Knowledge Base Article
Article Type: How To
Product: Symphony
Product Version:
Component: Symphony Server
Device Brands:
Created: 7-Apr-2017 10:35:52 AM
Last Updated:

Trigger an alarm in Symphony with a TCP message

You can use the TCP Listener video analytic to trigger alarms in Symphony. When the TCP Listener receives a message with metadata, it triggers the alarm.

  1. In the Symphony server configuration interface, click Rules > Events.
  2. Click New Event.
  3. Type a name for the event.
  4. Add a camera to the event.
  5. Select TCP Listener as the video analytic.
  6. Select whether you want any metadata or specific metadata to trigger an alarm.
  7. If you select specific metadata, type the text.
    For example, select Alarm on metadata that contains and type Hello World.
  8. Click Save.

You can test the alarm by sending a TCP message to the Symphony server. The following steps use Netcat to send the TCP message and tests an alarm that triggers on the text "Hello World".

Note: The cat and netcat utilities are Unix utilities. To use these utilities on Windows, use Cygwin (https://www.cygwin.com/) or Bash on Windows (https://msdn.microsoft.com/en-us/commandline/wsl/about) for Windows 10 Anniversary Update build 14393 (64-bit) or later. Alternatively, you can use a computer or virtual machine running Linux.

To test your alarm, perform the following steps:

  1. Create a text file (for example: message.txt) that contains
    <metadata text="Hello World"></metadata>
    
  2. Send the message to the Symphony server. For example:
    cat message.txt | netcat ip_address camera_id_value
    

    Where ip_address is the IP address of the Symphony and camera_id_value is the value of the camera ID on which you have created the alarm. For example, if the camera ID in Symphony is 5, the camera ID value is 5 * 10 + 50003 = 50053. If the camera ID in Symphony is 10, the camera ID value is 10 * 10 + 50003 = 50103.
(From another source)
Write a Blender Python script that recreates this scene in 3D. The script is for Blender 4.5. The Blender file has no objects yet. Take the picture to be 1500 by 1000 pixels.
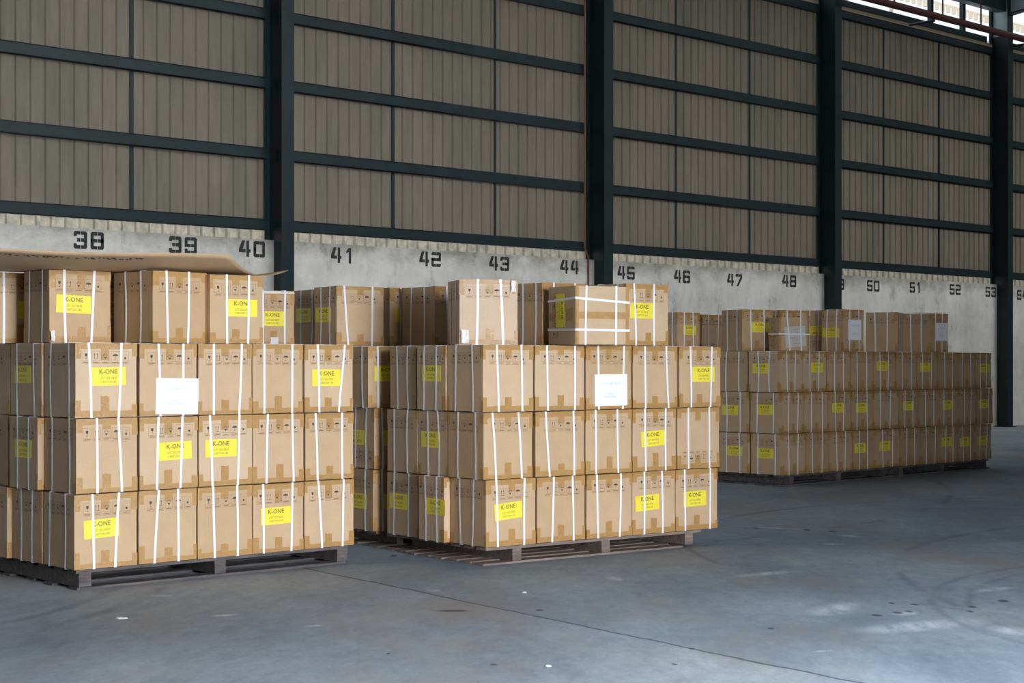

The message should trigger the rule in Symphony and cause the action set for that rule to activate.

The following example, written in Python, sends TCP messages to Symphony:

#!/usr/bin/env python
import socket
TCP_IP = 'ip_address'
TCP_PORT = port
BUFFER_SIZE = 1024
MESSAGE = '<metadata text="Hello World"></metadata>' s = socket.socket(socket.AF_INET, socket.SOCK_STREAM)
s.connect((TCP_IP, TCP_PORT))
s.send(MESSAGE)
s.close()

Where ip_address is the IP addres of the Symphony Server and port is the port number on which the Symphony Server listens for TCP messages (50003 + (camera ID * 10) by default).